By Matthew Pertz, Video Editor
As a proud bearer of Southern Baptist blood, the Nashville Statement is not surprising. Fourteen signers are named as associates of Southeastern Baptist Theological Seminary, located a mile from my childhood home in peachy Wake Forest, NC. Many more Raleigh and Wake Forest pastors also signed on, including the pastor of my home church in Youngsville. My entire upbringing was baptized in the thoughts that document expressed.
This is the rhetoric I was raised in. This rhetoric is wrong.
Speaking in missionary terms, the LGBT community is an unreached people group. Pastors still treat gay individuals like a full trash bag: sure, they’ll interact with you, but only while you’re at arm’s length, and only until they can drop you off at the curb and trot back inside.
The Statement continues the Christian tradition of pounding homosexuals with the wrath of God for some reason or another. The essay, crafted and endorsed by a who’s-who of primarily Baptist thinkers like Russell Moore and the entire Akin family.
Many have pointed out that the Statement merely defines the church’s position of the past two millennia without presenting new dogma. That would be true, but we must also acknowledge the many times the church has flip-flopped its own doctrine. Even the friendliest observer would describe the church’s position on slavery as muddied for the first 1900 years of Christianity. The Southern Baptist Convention, the dominant denomination represented in Nashville’s signers, acknowledged its own role in perpetuating racism in 1995 by publishing a statement that read in part, “Many of our Southern Baptist forbears defended the right to own slaves, and either participated in, supported or acquiesced in the particularly inhumane nature of American slavery.”
Meanwhile, Albert Mohler, president of Southern Baptist Theological Seminary, penned an 1,100 word op-ed justifying his stance, writing, “It affirmed what would have been universally acknowledged as the historic Christian faith without question or controversy until just the last several years.” His argument echoes antebellum.
For better or worse, the church is the most intellectually pompous society known to man. No entity has been known to study so fervently and yet still dedicate itself to self-contradicting ideas (see again: Christian slaveholders). The line between scholar and wacko is perilously thin, especially to non-believers.

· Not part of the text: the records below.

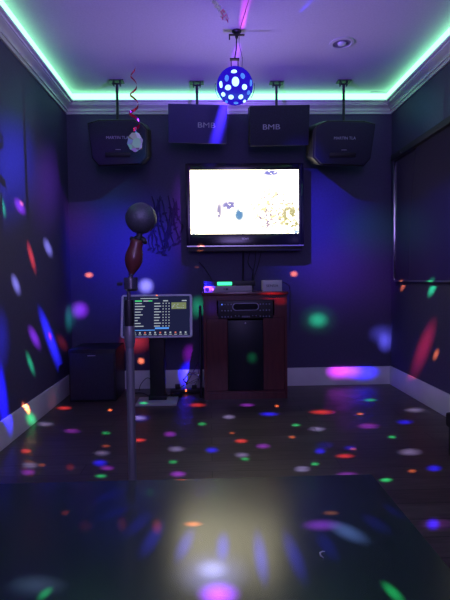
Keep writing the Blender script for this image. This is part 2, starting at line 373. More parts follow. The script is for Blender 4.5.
def text(name, s, size, m, parent, loc, rot=(PI/2,0,0), ext=.0006, ax=1.0):
    c = bpy.data.curves.new(name, 'FONT'); c.body = s; c.size = size; c.extrude = ext; c.align_x = 'CENTER'; c.align_y = 'CENTER'
    c.materials.append(m); o = bpy.data.objects.new(name, c); COL.objects.link(o)
    me = bpy.data.meshes.new_from_object(o); bpy.data.objects.remove(o); me.name = name
    o = bpy.data.objects.new(name, me); COL.objects.link(o); o.parent = parent; o.location = loc; o.rotation_euler = rot; o.scale = (ax, 1, 1)
    if not me.materials: me.materials.append(m)
    return o
def frame_box(bm, x0, x1, z0, z1, w, y0, y1, bev=0, wb=None):
    wb = wb or w
    box(bm, x0, x0+w, y0, y1, z0, z1, bev); box(bm, x1-w, x1, y0, y1, z0, z1, bev)
    box(bm, x0+w, x1-w, y0, y1, z1-w, z1, bev); box(bm, x0+w, x1-w, y0, y1, z0, z0+wb, bev)

# ---------------------------------------------------------------- room shell
struct('floor', MFLOOR, lambda b: box(b, XL-.1, XR+.1, YF-.1, YB+.1, -.1, 0))
struct('ceiling', MCEIL, lambda b: box(b, XL-.1, XR+.1, YF-.1, YB+.1, ZC, ZC+.1))
struct('wall_left', MW, lambda b: box(b, XL-.1, XL, YF, YB, 0, ZC))
struct('wall_right', MW, lambda b: box(b, XR, XR+.1, YF, YB, 0, ZC))
struct('wall_back', MW, lambda b: box(b, XL-.1, XR+.1, YB, YB+.1, 0, ZC))
struct('wall_front', MW, lambda b: box(b, XL-.1, XR+.1, YF-.1, YF, 0, ZC))
def run(prof, pts):
    """sweep a (out, z) profile round the inside of three walls with mitred corners"""
    def f(b):
        rings = []
        for (x, y, dx, dy) in pts:
            rings.append([b.verts.new((x+dx*o, y+dy*o, z)) for o, z in prof])
        n = len(prof)
        for p, q in zip(rings, rings[1:]):
            for k in range(n): b.faces.new((p[k], p[(k+1)%n], q[(k+1)%n], q[k]))
        b.faces.new(rings[0]); b.faces.new(rings[-1][::-1])
    return f
base_prof = [(0,0),(.018,0),(.018,.115),(.014,.125),(.014,.139),(.008,.156),(0,.158)]
PL = [(XL, YF, 1, 0), (XL, YB, 1, -1)]; PB = [(XL, YB, 1, -1), (XR, YB, -1, -1)]; PR = [(XR, YB, -1, -1), (XR, YF, -1, 0)]
for nm, p in (('baseboard_left', PL), ('baseboard_back', PB), ('baseboard_right', PR)): struct(nm, MTRIM, run(base_prof, p))
cz = 2.366
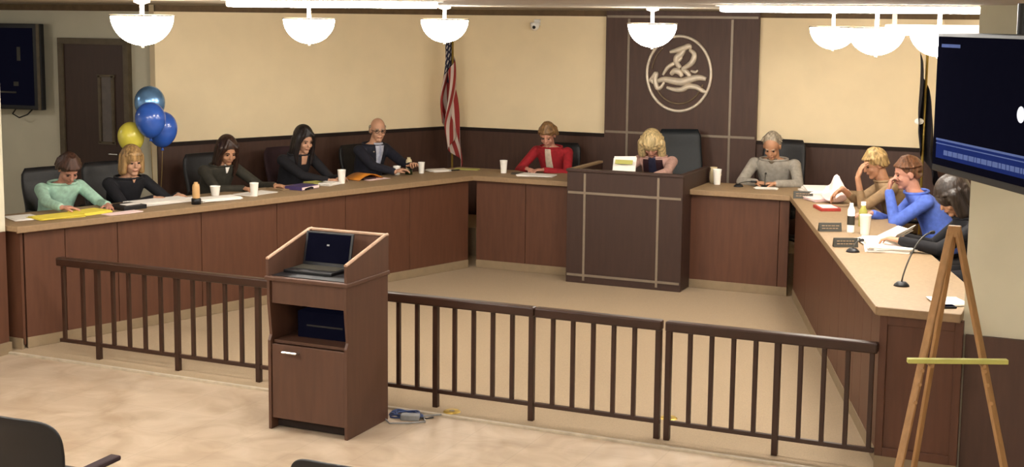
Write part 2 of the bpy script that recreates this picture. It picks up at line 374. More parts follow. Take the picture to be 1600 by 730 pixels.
# end of the right desk facing the audience
er = thing('desk_end_panel', 'wood end panel of right desk behind the wooden easel', 'desk panel', (3.9, .03, 0))
MB().box((0, .02, .58), (.52, .03, .95)).build('panel_board', M['wood'], er)
for x, ww in ((-.235, .05), (.235, .05)): MB().box((x, -.002, .58), (ww, .02, .95), bev=.004).build('stile', M['wood'], er)
for z in (.13, 1.02): MB().box((0, -.002, z), (.42, .02, .07), bev=.004).build('cross_rail', M['wood'], er)
MB().box((0, .0, .06), (.52, .03, .09)).build('baseboard', M['base'], er)
el = thing('desk_end_panel', 'wood end panel of left desk meeting the near left wall', 'desk panel', (-3.98, -.02, 0))
MB().box((0.0, .02, .55), (.64, .03, 1.0)).build('panel_board', M['wood'], el)
MB().box((0, .0, .06), (.64, .03, .1)).build('baseboard', M['base'], el)
def counter(name, label, pts):
    t = thing(name, label, 'countertop', (pts[0][0], pts[0][1], 0)); o = Vector((pts[0][0], pts[0][1]))
    q = [(p[0]-o.x, p[1]-o.y) for p in pts]
    MB().prism(q, ZL+.006, TOP, bev=.006).build('worktop', M['top'], t)
    return t, o
cl, o1 = counter('countertop', 'long tan laminate countertop running along left desk and back left', [(-3.632, -.08), (-1.867, 5.293), (-.6, 5.293), (-.6, 6.043), (-2.414, 6.043), (-4.423, -.08)])
mb = MB(); 
def edgeband(mb, a, b, o):
    a = Vector((*a, 0)); b = Vector((*b, 0)); d = b-a; L = d.length; d.normalize()
    c = (a+b)/2-Vector((o.x, o.y, 0)); mb.box((c.x, c.y, (ZL+TOP)/2-.003), (L, .024, TOP-ZL+.004), math.atan2(d.y, d.x), bev=.006)
edgeband(mb, (-3.632, -.08), (-1.867, 5.293), o1); edgeband(mb, (-1.867, 5.293), (-.6, 5.293), o1)
mb.build('edge_band', M['edge'], cl)
cr_, o2 = counter('countertop', 'tan laminate countertop running along right desk to the easel', [(.76, 5.293), (1.867, 5.293), (3.627, -.02), (4.15, -.02), (4.15, .27), (4.306, .316), (2.414, 6.043), (.76, 6.043)][::-1])
mb = MB(); edgeband(mb, (.76, 5.293), (1.867, 5.293), o2); edgeband(mb, (1.867, 5.293), (3.627, -.02), o2); edgeband(mb, (3.627, -.02), (4.145, -.02), o2)
mb.build('edge_band', M['edge'], cr_)

# raised centre bench
PX, PY = 0.095, 5.02
bench = thing('centre_bench', 'raised dark wood centre bench with crossed metal strips on its front', 'bench', (PX, PY, .016))
BW = 1.335
MB().box((0, .025, .63), (BW, .05, 1.26), bev=.004).build('front_board', M['wood_bench'], bench)
MB().box((0, .03, 1.262), (BW+.02, .09, .03), bev=.005).build('front_cap', M['wood_bench'], bench)
for s in (-1, 1):
    MB().box((s*(BW/2-.025), .52, .63), (.05, .94, 1.24), bev=.004).build('side_board', M['wood_bench'], bench)
    MB().box((s*(BW/2-.025), .52, 1.262), (.06, .94, .028), bev=.005).build('side_cap', M['edge'] if s < 0 else M['wood_bench'], bench)
MB().box((0, .4, 1.13), (BW-.12, .66, .035)).build('writing_surface', M['wood_bench'], bench)
for x in (-.455, .395): MB().box((x, -.004, .63), (.026, .01, 1.2)).build('metal_strip', M['metal'], bench)
for z in (1.015, .09): MB().box((0, -.005, z), (BW-.03, .01, .026)).build('metal_strip', M['metal'], bench)

# ------------------------------------------------------------------ railing
def railing(label, x0, x1, posts, bal, ends=True):
    t = thing('railing', label, 'railing', ((x0+x1)/2, 0, .016)); cx = (x0+x1)/2
    MB().box((0, 0, .815), (x1-x0, .075, .072), bev=.012).build('top_rail', M['rail'], t)
    MB().box((0, 0, .125), (x1-x0, .03, .03), bev=.003).build('bottom_rail', M['rail'], t)
    for x in posts: MB().box((x-cx, 0, .39), (.042, .042, .78), bev=.004).build('post', M['rail'], t)
    for x in bal: MB().box((x-cx, 0, .46), (.03, .03, .65), bev=.003).build('baluster', M['rail'], t)
    return t
p1 = [-2.83, -2.0, -1.2, -.4, .40, 1.185]
b1 = [-3.2]+[x for a, b in zip([-2.83-.8]+p1, p1) for x in [a+(b-a)*k/5 for k in range(1, 5)] if x > -3.1]
railing('long brown metal railing section on the left, passing behind the lectern', -3.25, 1.208, p1, b1)
railing('middle brown metal railing section in front of the raised bench', 1.214, 2.172, [2.148], [1.35+.155*k for k in range(5)])
railing('right brown metal railing section meeting the right desk corner', 2.2, 3.64, [2.222, 2.985], [2.222+.153*k for k in range(1, 5)]+[2.985+.155*k for k in range(1, 5)])

# ------------------------------------------------------------------ lectern
LX, LY = -.12, -.965
lec = thing('lectern', 'brown wood lectern with open shelf and slanted top in front of railing', 'lectern', (LX, LY, 0), R_(0))
W2 = .315
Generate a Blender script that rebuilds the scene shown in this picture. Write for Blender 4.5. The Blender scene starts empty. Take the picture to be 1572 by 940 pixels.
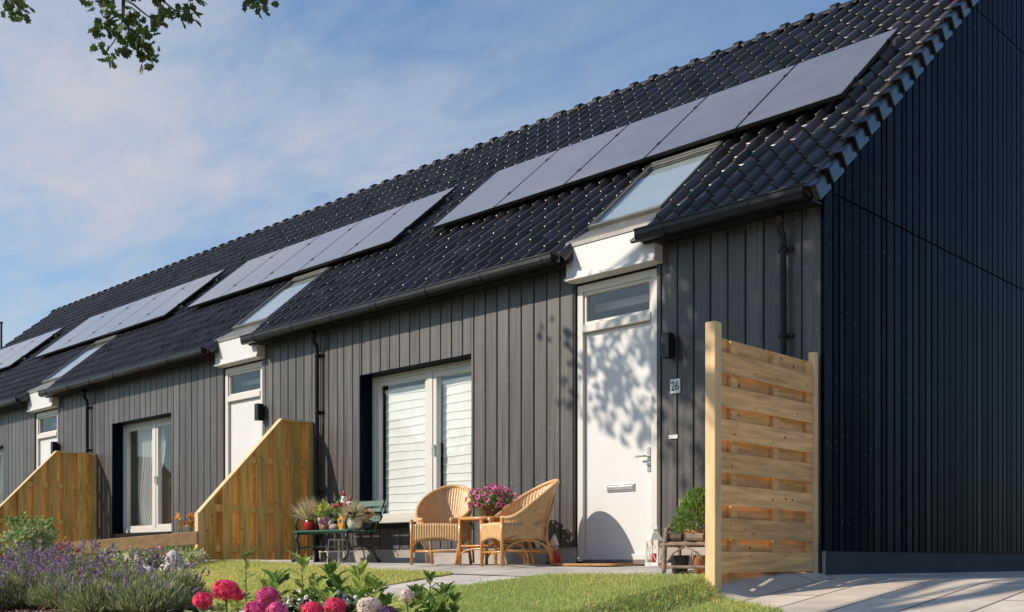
import bpy, bmesh, math, random
import numpy as np
from mathutils import Vector, Matrix
rng = np.random.default_rng(7)
random.seed(7)
scene = bpy.context.scene
COL = scene.collection
R = math.radians

# ------------------------------------------------------------------ camera, sky, sun, exposure
TH = math.atan2(1691, 1647)
SN, CS = math.sin(TH), math.cos(TH)
cam_d = bpy.data.cameras.new('camera'); cam = bpy.data.objects.new('camera', cam_d); COL.objects.link(cam)
scene.camera = cam
cam_d.sensor_width = 36.0; cam_d.sensor_fit = 'HORIZONTAL'
cam_d.lens = 36.0 * 1647 / 1572
cam_d.shift_y = 392 / 1572
cam_d.clip_end = 3000; cam_d.clip_start = 0.05
cam.location = (0, 0, 0)
cam.rotation_euler = (math.pi / 2, 0, math.atan2(CS, SN))     # level camera looking along (-CS, SN)

SUN_TRAVEL = Vector((0.70, 1.0, -0.80)).normalized()
to_sun = -SUN_TRAVEL
sun_el = math.asin(to_sun.z); sun_az = math.atan2(to_sun.x, to_sun.y)

world = bpy.data.worlds.new('World'); scene.world = world; world.use_nodes = True
nt = world.node_tree; N = nt.nodes; L = nt.links
for n in list(N): N.remove(n)
out = N.new('ShaderNodeOutputWorld'); bg = N.new('ShaderNodeBackground'); L.new(bg.outputs[0], out.inputs[0])
sky = N.new('ShaderNodeTexSky'); sky.sky_type = 'NISHITA'; sky.sun_disc = False
sky.sun_elevation = sun_el; sky.sun_rotation = sun_az; sky.air_density = 1.15; sky.dust_density = 0.8; sky.ozone_density = 2.2
tc = N.new('ShaderNodeTexCoord')
sep = N.new('ShaderNodeSeparateXYZ'); L.new(tc.outputs['Generated'], sep.inputs[0])
mx = N.new('ShaderNodeMath'); mx.operation = 'MAXIMUM'; mx.inputs[1].default_value = 0.02; L.new(sep.outputs[2], mx.inputs[0])
ad = N.new('ShaderNodeMath'); ad.operation = 'ADD'; ad.inputs[1].default_value = 0.12; L.new(mx.outputs[0], ad.inputs[0])
dv = N.new('ShaderNodeVectorMath'); dv.operation = 'DIVIDE'; L.new(tc.outputs['Generated'], dv.inputs[0])
cb = N.new('ShaderNodeCombineXYZ')
for k in range(3): L.new(ad.outputs[0], cb.inputs[k])
L.new(cb.outputs[0], dv.inputs[1])
mp = N.new('ShaderNodeMapping'); mp.inputs['Rotation'].default_value = (0, 0, R(18)); mp.inputs['Scale'].default_value = (0.85, 1.6, 0.0)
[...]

Now is not the time to dance on the tightrope for the sake of slapping gay people on the wrist.
In the third chapter of his letter to the Galatians, Paul writes “There is neither Jew nor Greek, there is neither slave nor free, there is no male and female, for you are all one in Christ Jesus.” This language is incendiary even in post-Sexual Revolution America. One can only imagine how revolutionary this frame of thought was for Paul’s first century brethren.
Article 10 of the statement is particularly frustrating. Stating “it is sinful to approve of homosexual immorality or transgenderism” and such a belief “constitutes an essential departure from Christian faithfulness and witness” raises more walls between the church and others. The LGBT community is practically alienated from Christianity, not due to geographic separation or cultural membranes but due to the stubbornness of a church that refuses to stretch past its own safe space.
Mohler claims, “The main goal of the ‘Nashville Statement’ is to point all persons, regardless of the form of our struggles over sexuality or self-identity, to salvation and wholeness in Christ,” a goal which was spectacularly missed. LGBTQ individuals and Christian parishioners alike panned Mohler and Co.’s effort. A group called The Liturgists, led by Michael Gungor and Mike McHargue, released a rebuttal stating in part, “We believe that God is love, and that ‘anyone who loves is born of God and knows God’. (I John 4:7) God is honored in any consenting and loving relationship between adults, and therefore, all such relationships deserve honor and recognition.”
Perhaps a religion so starkly divided shouldn’t seek to divide itself even further by shunning an entire sector of society. We should see the past transgressions of the church as if we are looking in a mirror: be they gay, black, female or foreign, our forefathers have always found people to lock out. Maybe if the body of Christ spent as much time on collective introspection as LGBT criticism, we would reach a fuller understanding of the truth.